Власть вольна погибнуть, перестать быть властью (как это сделал царь) – но она не вольна самовольно установить уровень репрессий. Если он окажется недостаточным – власть перестанет быть властью.
Поэтому вся задача гуманистов – противостоять чрезмерному террору, но это совсем уже другой разговор. Чрезмерный террор – это, конечно, печально. Но недостаточный именно к еще большему террору и ведёт через очередной переворот…
В период десталинизации возникло и окрепло представление о Сталине как о тиране, увлекавшемся бессмысленной жестокостью. Эта жестокость, конечно, была – как и у Цезаря, и у Петра I, и вообще у любого значимого исторического деятеля. Но важно отметить, что весь массив свидетельств современников не говорит о её бессмысленности и бестолковости. Эту жестокость признавали как вполне рациональное действие не только друзья, но и враги сталинизма. Рассуждать о том, что Сталин просто дурака валял, потешаясь кровью – начали спустя годы после его кончины. При этом опирались на позднюю советскую мораль, совершенно иную, чем та, что была в ходу у современников революции.
Непонимание всего этого превращает для нас десталинизацию в самосуд и самострел. Мы капитулируем перед теми враждебными силами, от которых отбились при Сталине, чем позволяем им себя пожрать.
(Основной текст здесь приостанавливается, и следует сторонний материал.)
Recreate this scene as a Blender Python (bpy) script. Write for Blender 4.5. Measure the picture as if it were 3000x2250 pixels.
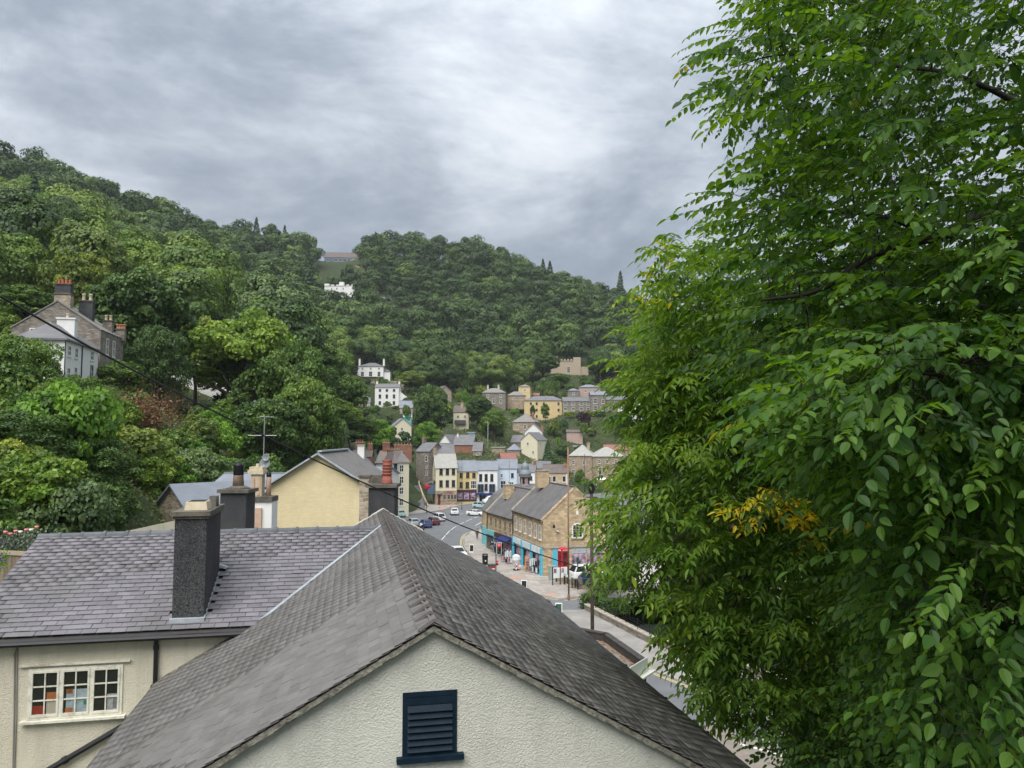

Между тем прогрессивность исторического режима можно мерить лишь одним: его влиянием на будущее, на судьбу человечества грядущих эпох. И в этом смысле влияние Сталина на судьбы человечества – грандиозно. Его режим не тратил все силы только на самоподдержание – как многие иные, включая наш нынешний.
Он закладывал колоссальные заделы на будущее в виде гигантских производственных, научных, культурных прорывов, давая авансы нашему будущему. Всего один, но ярчайший пример: бессмертный ракетоносец Ту-95, недавно показавший себя в Сирии, был создан Туполевым по заказу Сталина, настроившему весь наш авиапром под эту сверхмашину.